China sent a flood of soldiers to help its Communist ally North Korea, which invaded South Korea in June 1950. Its intervention saved the North, whose forces had been pushed back toward the country's northern corner by U.S.-led U.N. forces. The three-year war ended in a cease-fire, leaving the divided Korean Peninsula technically in a state of war.

Over the years, when South Korea discovered the remains of hundreds of Communist soldiers in old battle sites, it kept them in a tucked-away, little-known temporary burial ground north of Seoul, until recently known as "the enemy cemetery."

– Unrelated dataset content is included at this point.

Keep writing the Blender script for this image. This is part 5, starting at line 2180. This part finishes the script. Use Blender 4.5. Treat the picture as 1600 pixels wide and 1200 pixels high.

That it took six decades for the bodies of the fallen Chinese soldiers to return home bore testimony to political uneasiness rooted in a war that was never formally put to rest.

Between 1981 and 1989, North Korea accepted the remains of 42 Chinese soldiers from South Korea and handed them over to Beijing. But it has never been willing to negotiate for the return of its own fallen soldiers. Accepting their return would be seen as a conclusion of the war, which North Korea insists will not be over until Washington signs a peace treaty with it.

A breakthrough came last June when President Park Geun-hye of South Korea visited China to cultivate warmer ties and offered to send the remains home as a goodwill gesture.

The remains of 770 North Korean soldiers still are marooned in the cemetery, their grave markers emblematic of unresolved hostilities. Their graves all face north, looking homeward.